Advocacy groups issue fresh calls to investigate YouTube over researchers’ child protection claims
Several consumer advocacy groups have issued fresh calls for the Federal Trade Commission to investigate Google based on recent research that called into question the child-protection policies of its video-sharing platform YouTube.
Fairplay, the Center for Digital Democracy (CDD), and Electronic Privacy Information Center (EPIC) are among the parties to have jointly filed a request for investigation into YouTube after Adalytics Research alleged that it served ads to minors, contravening requirements of the Children’s Online Privacy Protection Act (COPPA).
The filing follows similar calls from the offices of influential Senators Ed Markey (D-Mass.), and Marsha Blackburn (R-Tenn.) which jointly urged the FTC to investigate YouTube on the same day (Aug. 17) that Adalytics’ controversial study was published.
If such calls are successful, and the FTC goes on to find YouTube was in violation of COPPA rules, it could seek penalties of up to tens of billions of dollars, according to Josh Golin, Fairplay’s executive director.
Golin’s call to action echoes a similar request his outfit made in 2018 which later resulted in YouTube’s 2019 Consent Decree (as well as a $170 million penalty from the FTC), terms that the recent Adalytics’ study alleges Google has since broken.
“Both Fairplay and the ad buyers ran test ad campaigns on YouTube [in the run-up to the publication of Adalytics’ study] where they selected a series of users of attributes and affinities for ad targeting and instructed Google to only run the ads on ‘made for kids’ channels,” reads a letter co-signed by the complainants.
These test campaigns should have resulted in zero placements with no personalized ad placements served on “made for kids” YouTube content. However, Fairplay’s test campaign, run with Adalytics’ input, resulted in over 1,400 impressions on “made for kids” channel.
“There’s more than enough smoke here for regulators to investigate,” Golin told Digiday, “it is very difficult to explain that for every single ad we placed… was contextual because Google [campaign report] said that it met certain attributes.”
He went on to add, “It really defies belief that Google is able to predict with 100% accuracy.”
For its part, Google continues to defend the robustness of its child protection policies, and that it continues to adhere to the terms laid out in its 2019 consent decree.
Additionally, it also takes aim at the methodology employed by Adalytics Research, sources within the company have characterized some of the most recent studies as conflating its use of different pieces of measurement technologies. Additionally, an August 18 blog post from Dan Taylor, vp, global ads, at Google stated the research, as well as an earlier report from the same outfit, as “deeply flawed.”
“I have every expectation that the truth is somewhere in the middle,” said one media agency executive, who requested anonymity given their employers’ relationship with Google.
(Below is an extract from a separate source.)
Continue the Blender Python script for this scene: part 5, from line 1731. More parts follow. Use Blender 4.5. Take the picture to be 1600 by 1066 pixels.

“In terms of the regulator considerations of minors, we’re leaving the veracity of those claims to the regulators,” noted the source, adding the allegations in the most recent report had most of their peers re-examining their exposure in the last week.
Speaking with Digiday in the immediate aftermath of the publication of Adalytics’ August 17 publication, Jamie Barnard, CEO of Compliant, said, “I don’t think this comes as a massive surprise… I don’t think these problems are the exclusive domain of Big Tech platforms, people in glass houses shouldn’t throw stones.”